On Nov 30, 2008, at 2:19 PM, Myckel Habets wrote:

Hello list,

Last week I had contact with someone who said that my public key was
"bad" according his validation program. I've mailed with many people
before while using this key, but he was the first to tell me that. When
I checked with a friend he said that the key was valid for him.

The key was created in 2005 and at creation time I added an expiration
date of the same day 2 years later. However within some time I thought
this was not really needed, so I removed that expiration date (gpg let
me do that, so I thought it was ok) and kept using that key without any
problems.

Currently my key looks like this:

pub 1024D/9A3D206F created: 2005-12-10 expires: never usage: SC
                    trust: ultimate      validity: ultimate
sub 2048g/D5904978 created: 2005-12-10 expires: never usage: E
[ultimate] (1). Myckel Habets (E-mail key) <[EMAIL PROTECTED]>

The person who said to me that the key validates as bad uses the PGPkeys
program from the PGP corporation software (version 6.58, last version
that was released when Phil Zimmerman worked there, he doesn't trust
later versions) to do the validation.

To sum this up I have two questions:

1) What is causing this problem? Is my key really bad or is this an
incompatibility between PGPkeys version 6.58 and GPG?

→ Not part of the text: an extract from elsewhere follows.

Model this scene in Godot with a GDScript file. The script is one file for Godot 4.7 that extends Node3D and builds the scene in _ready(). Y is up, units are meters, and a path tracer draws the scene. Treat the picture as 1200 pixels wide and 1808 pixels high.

Incompatibility. PGP 6.5.8 is too old for use in the modern age. Yes, you can more or less make things work properly by persuading everyone you communicate with to downgrade their clients, but even so 6.5.8 will occasionally pull the rug out from under you. This is one of those times.

2) Do I need to create new keys and revoke this key?

No. You need to tell your friend to upgrade. 6.5.8 predates OpenPGP, and will thus have problems interoperating with most of the modern clients (including PGP).